About the author:
Elena M. Boldyreva, DSc in Philology, Professor, Institute of Foreign Languages, Southwest University, China, 400715 Chongqing, Baybay region, Tyanshen st., 2.
ORCID ID: https://orcid.org/0000-0003-2977-7262
E-mail:
Abstract:
The paper examines various oppositions of autobiographical models of Bunin and Proust and the difference between the mnemonic actions of the autobiographical subjects of Bunin and Proust, whose ars memorativa principles are an ambivalent combination of rational efforts and ‘involuntary memory’. For Bunin the memory is an instinctive-irrational entity that ensures the integrity of the subject and the ontological essence of the reality of his consciousness, while for Marcel Proust it is an tool, which when stubbornly used allows to structure the reality of the past and overcome the state of epistemological uncertainty painful for Proust (but blissful for Bunin).
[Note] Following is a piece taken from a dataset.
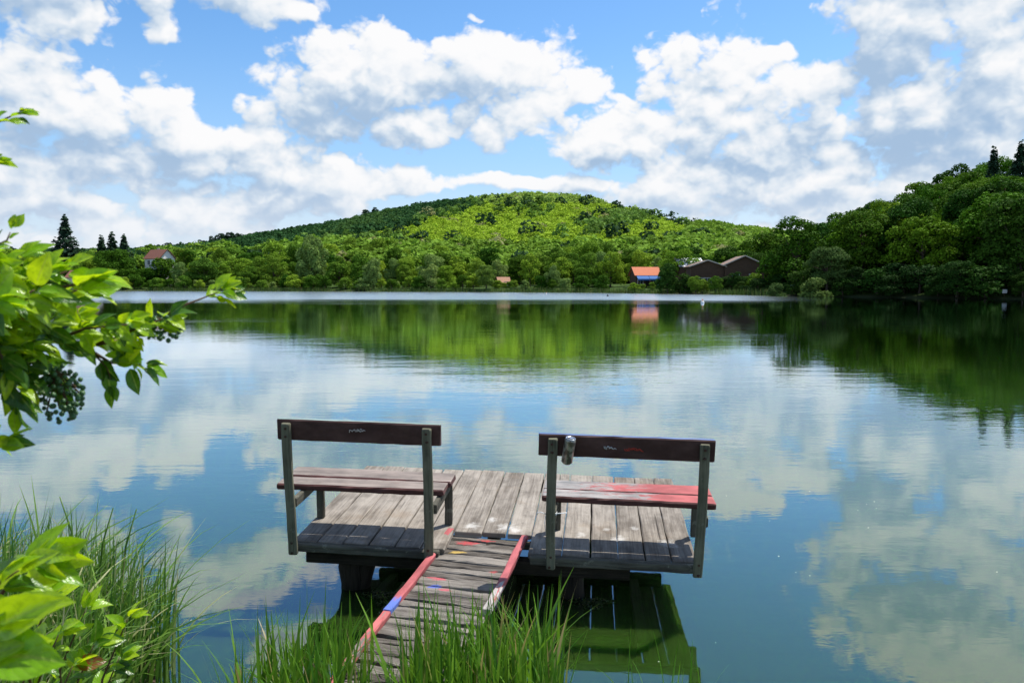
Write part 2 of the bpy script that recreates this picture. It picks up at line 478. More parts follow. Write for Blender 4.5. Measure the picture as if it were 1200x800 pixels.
def m_paint(name, paint, cover=0.5, light=(0.30, 0.265, 0.23), dark=(0.085, 0.07, 0.058), paint2=None, along=None, rough=0.6):
    """old paint flaking off grey wood; along = (x where the second paint starts, ends) in object x or None"""
    m, k, out = mat(name)
    uv, ri, col, fib, wide, blot, crack = wood_nodes(k, light, dark)
    oc = k.new('ShaderNodeTexCoord').outputs['Object']
    n = k.noise(k.v('ADD', k.v('MULTIPLY', uv, (9, 26, 1)), (0, 0, 3.0)), 1.0, 6, 0.7, 0.4)
    big = k.noise(k.v('MULTIPLY', uv, (2.4, 3.0, 1)), 1.0, 3, 0.5)
    f = k.m('ADD', k.m('MULTIPLY', n, 0.55), k.m('MULTIPLY', big, 0.45))
    f = k.m('ADD', f, k.m('SUBTRACT', k.m('MULTIPLY', k.m('SUBTRACT', fib, 0.5), 0.50), k.m('MULTIPLY', crack, 0.25)))
    lo = 0.62 - 0.27 * cover
    if along:
        f = k.m('ADD', f, k.lin(k.xyz(oc)[along[0]], along[1], along[2], along[3], along[4]))
    mask = k.step(f, lo, lo + 0.035)
    pc = k.mix(k.step(blot, 0.35, 0.7), tuple(c * 0.62 + 0.01 for c in paint), tuple(min(1, c * 1.05 + 0.03) for c in paint))
    if paint2:
        ax, a0, a1, pcol = paint2
        g = k.m('ADD', k.xyz(oc)[ax], k.m('MULTIPLY', k.m('SUBTRACT', n, 0.5), 0.25))
        pc = k.mix(k.step(g, a0, a1), pc, pcol)
    col = k.mix(mask, col, pc)
    h = k.m('ADD', k.m('SUBTRACT', k.m('MULTIPLY', fib, 0.6), crack), k.m('MULTIPLY', mask, 0.5))
    principled(k, out, col, rough, 0.25, normal=bump(k, h, 0.5, 0.004))
    return m

def m_simple(name, col, rough=0.7, spec=0.3, metal=0.0, var=0.25, scale=6.0):
    m, k, out = mat(name)
    oc = k.new('ShaderNodeTexCoord').outputs['Object']
    n = k.noise(oc, scale, 5, 0.6)
    c = k.mix(n, tuple(x * (1 - var) for x in col), tuple(min(1, x * (1 + var)) for x in col))
    principled(k, out, c, rough, spec, metal, normal=bump(k, k.noise(oc, scale * 6, 4), 0.25, 0.004))
    return m

def leaf_shader(k, out, col, trans=0.3, rough=0.5, spec=0.25, tcol=None, normal=None):
    b = k.new('ShaderNodeBsdfPrincipled')
    k.put(b.inputs['Base Color'], col); b.inputs['Roughness'].default_value = rough
    b.inputs['Specular IOR Level'].default_value = spec
    if normal is not None: k.put(b.inputs['Normal'], normal)
    t = k.new('ShaderNodeBsdfTranslucent')
    k.put(t.inputs[0], tcol if tcol is not None else col)
    ms = k.new('ShaderNodeMixShader'); ms.inputs[0].default_value = trans
    k.l.new(b.outputs[0], ms.inputs[1]); k.l.new(t.outputs[0], ms.inputs[2])
    k.l.new(ms.outputs[0], out.inputs[0])

def m_foliage():
    """tree leaves: the kind's colour is the object's own colour; each clump varies a little"""
    m, k, out = mat('tree_foliage')
    oi = k.new('ShaderNodeObjectInfo')
    ri = k.new('ShaderNodeNewGeometry').outputs['Random Per Island']
    v = k.lin(ri, 0, 1, 0.65, 1.35)
    c = k.mul(oi.outputs['Color'], k.comb(v, v, v))
    h = k.new('ShaderNodeHueSaturation'); k.put(h.inputs['Color'], c)
    k.put(h.inputs['Hue'], k.lin(oi.outputs['Random'], 0, 1, 0.485, 0.515)); k.put(h.inputs['Value'], k.lin(oi.outputs['Random'], 0, 1, 1.15, 0.85))
    leaf_shader(k, out, h.outputs[0], 0.22, 0.7, 0.04)
    return m

def m_tint_foliage(name):
    """a wood seen from far: every tree carries its own species colour as an attribute"""
    m, k, out = mat(name)
    at = k.new('ShaderNodeAttribute', attribute_name='tint')
    ri = k.new('ShaderNodeNewGeometry').outputs['Random Per Island']
    v = k.lin(ri, 0, 1, 0.85, 1.15)
    c = k.mul(at.outputs['Color'], k.comb(v, v, v))
    leaf_shader(k, out, c, 0.28, 0.7, 0.04)
    return m

def m_blade(name, a, b, dry=(0.30, 0.24, 0.09), dryness=0.93, trans=0.35):
    m, k, out = mat(name)
    ri = k.new('ShaderNodeNewGeometry').outputs['Random Per Island']
    uv = k.xyz(k.new('ShaderNodeUVMap', uv_map='UVMap').outputs[0])
    c = k.mix(ri, a, b)
    c = k.mix(k.step(uv[1], 0.05, 0.6, 0.6, 0.0), c, tuple(x * 0.8 + y * 0.3 for x, y in zip(a, (0.10, 0.10, 0.02))))
    wh = k.m('FRACT', k.m('MULTIPLY', ri, 37.0))
    c = k.mix(k.m('MULTIPLY', k.m('GREATER_THAN', wh, dryness), k.step(uv[1], 0.3, 0.9, 0.3, 1.0)), c, dry)
    leaf_shader(k, out, c, trans, 0.4, 0.35)
    return m

def m_leaf(name, a, b, old=(0.22, 0.07, 0.015), oldness=0.97):
    m, k, out = mat(name)
    ri = k.new('ShaderNodeNewGeometry').outputs['Random Per Island']
    uvs = k.new('ShaderNodeUVMap', uv_map='UVMap').outputs[0]
    uv = k.xyz(uvs)
    c = k.mix(ri, a, b)
    mid = k.step(k.m('ABSOLUTE', k.m('SUBTRACT', uv[0], 0.5)), 0.0, 0.07, 1.0, 0.0)
    vein = k.m('ABSOLUTE', k.m('SINE', k.m('MULTIPLY', k.m('SUBTRACT', uv[1], k.m('MULTIPLY', k.m('ABSOLUTE', k.m('SUBTRACT', uv[0], 0.5)), 0.7)), 26.0)))
    vm = k.step(vein, 0.0, 0.16, 0.35, 0.0)
    c = k.mix(k.m('MAXIMUM', k.m('MULTIPLY', mid, 0.6), vm), c, (0.33, 0.42, 0.10))
    n = k.noise(k.v('ADD', k.v('MULTIPLY', uvs, (5, 7, 1)), k.comb(k.m('MULTIPLY', ri, 90), 0, 0)), 1.0, 4)
    c = k.mix(k.step(n, 0.40, 0.75, 0.0, 0.55), c, tuple(x * 0.55 for x in a))
    spot = k.step(k.noise(k.v('ADD', k.v('MULTIPLY', uvs, (9, 14, 1)), k.comb(k.m('MULTIPLY', ri, 70), 3, 0)), 1.0, 2), 0.74, 0.79)
    c = k.mix(spot, c, (0.20, 0.13, 0.03))
    wh = k.m('FRACT', k.m('MULTIPLY', ri, 53.0))
    c = k.mix(k.m('MULTIPLY', k.m('GREATER_THAN', wh, oldness), k.step(n, 0.35, 0.55)), c, old)
    tc = k.mul(c, (1.6, 1.4, 0.5))
    nb = bump(k, k.m('ADD', k.m('MULTIPLY', vein, 0.3), n), 0.25, 0.003)
    leaf_shader(k, out, c, 0.48, 0.26, 0.5, tcol=tc, normal=nb)
    return m

def m_water():
    m, k, out = mat('lake_water')
    pos = k.new('ShaderNodeNewGeometry').outputs['Position']
    x, y, z = k.xyz(pos)
    # light wind: crests lie across the view, calm near the bank, a ruffled lane under the far shore
    big = k.noise(k.v('MULTIPLY', pos, (0.35, 0.9, 1)), 1.2, 3, 0.55)
    mid = k.noise(k.v('MULTIPLY', pos, (1.0, 2.2, 1)), 3.2, 3, 0.6, 0.3)
    fine = k.noise(k.v('MULTIPLY', pos, (1.0, 1.7, 1)), 11.0, 2, 0.5, 0.2)
    patch = k.step(k.noise(k.v('MULTIPLY', pos, (0.05, 0.09, 1)), 1.0, 3, 0.55), 0.40, 0.68)
    yw = k.m('MULTIPLY_ADD', k.noise(k.v('MULTIPLY', pos, (0.02, 0.06, 1)), 1.0, 4, 0.6), 60.0, y)
    lane = k.m('MULTIPLY', k.step(yw, 96.0, 138.0), k.step(k.m('ADD', x, k.m('MULTIPLY', y, -0.32)), 12.0, -6.0))
    amp = k.m('ADD', 0.035, k.m('MULTIPLY', k.step(y, 6.0, 12.0), k.m('MULTIPLY_ADD', patch, 0.11, 0.02)))
    amp = k.m('ADD', k.m('MULTIPLY', amp, k.step(y, 30.0, 90.0, 1.0, 0.55)), k.m('MULTIPLY', lane, 0.35))
    h = k.m('ADD', k.m('MULTIPLY', big, 1.0), k.m('ADD', k.m('MULTIPLY', mid, 0.28), k.m('MULTIPLY', fine, 0.035)))
    b = k.new('ShaderNodeBump'); b.inputs['Distance'].default_value = 0.05
    k.put(b.inputs['Height'], k.m('MULTIPLY', h, amp)); b.inputs['Strength'].default_value = 1.0
    body = k.mix(k.noise(pos, 0.35, 3), (0.013, 0.035, 0.004), (0.016, 0.041, 0.005))
    df = k.new('ShaderNodeBsdfPrincipled'); k.put(df.inputs['Base Color'], body)
    df.inputs['Specular IOR Level'].default_value = 0.0; df.inputs['Roughness'].default_value = 1.0
    df.inputs['Subsurface Weight'].default_value = 1.0; df.inputs['Subsurface Radius'].default_value = (0.6, 1.0, 0.4); df.inputs['Subsurface Scale'].default_value = 0.6
    gl = k.new('ShaderNodeBsdfGlossy'); k.put(gl.inputs['Normal'], b.outputs[0])
    k.put(gl.inputs['Roughness'], k.m('MULTIPLY_ADD', lane, 0.20, 0.015))
    gl.inputs[0].default_value = (0.85, 0.94, 1.0, 1)
    fr = k.new('ShaderNodeFresnel'); fr.inputs[0].default_value = 1.33; k.put(fr.inputs['Normal'], b.outputs[0])
    fac = k.m('MULTIPLY', k.m('POWER', fr.outputs[0], 0.74), 1.36, clamp=True)
    ms = k.new('ShaderNodeMixShader'); k.put(ms.inputs[0], fac)
    k.l.new(df.outputs[0], ms.inputs[1]); k.l.new(gl.outputs[0], ms.inputs[2])
    k.l.new(ms.outputs[0], out.inputs[0])
    return m

def m_ground():
    m, k, out = mat('bank_and_hill_ground')
    pos = k.new('ShaderNodeNewGeometry').outputs['Position']
    y = k.xyz(pos)[1]; z = k.xyz(pos)[2]
    n = k.noise(pos, 6.0, 6, 0.65)
    soil = k.mix(n, (0.030, 0.022, 0.013), (0.085, 0.065, 0.040))
    g = k.mix(k.noise(pos, 0.25, 6, 0.65), (0.022, 0.045, 0.010), (0.060, 0.105, 0.018))
    near = k.step(y, 8.0, 60.0)
    soil = k.mix(k.m('MULTIPLY', k.step(k.noise(pos, 2.5, 5), 0.42, 0.6), 0.6), soil, (0.035, 0.06, 0.012))
    col = k.mix(near, soil, g)
    col = k.mix(k.m('MULTIPLY', near, k.step(z, 0.5, 0.15)), col, (0.04, 0.05, 0.018))
    principled(k, out, col, 0.95, 0.1, normal=bump(k, n, 0.8, 0.03))
    return m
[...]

Where Bunin stops in an indistinct, incomprehensible delight in front of the mystery and unpredictability of life, Proust is uncomfortable with the inability to clearly identify the phenomenon or impression and analytically decomposes memory into components, inventing ‘mnemoforming’ and ‘mnemosaving’ technologies. The author concludes that, unlike Proust, whose modernist project exposes numerous processes of interaction between reality and consciousness, memory and creativity, Bunin’s autobiographical discourse is characterized by a fusion of life and creativity in the organic fabric of the memorial ornament.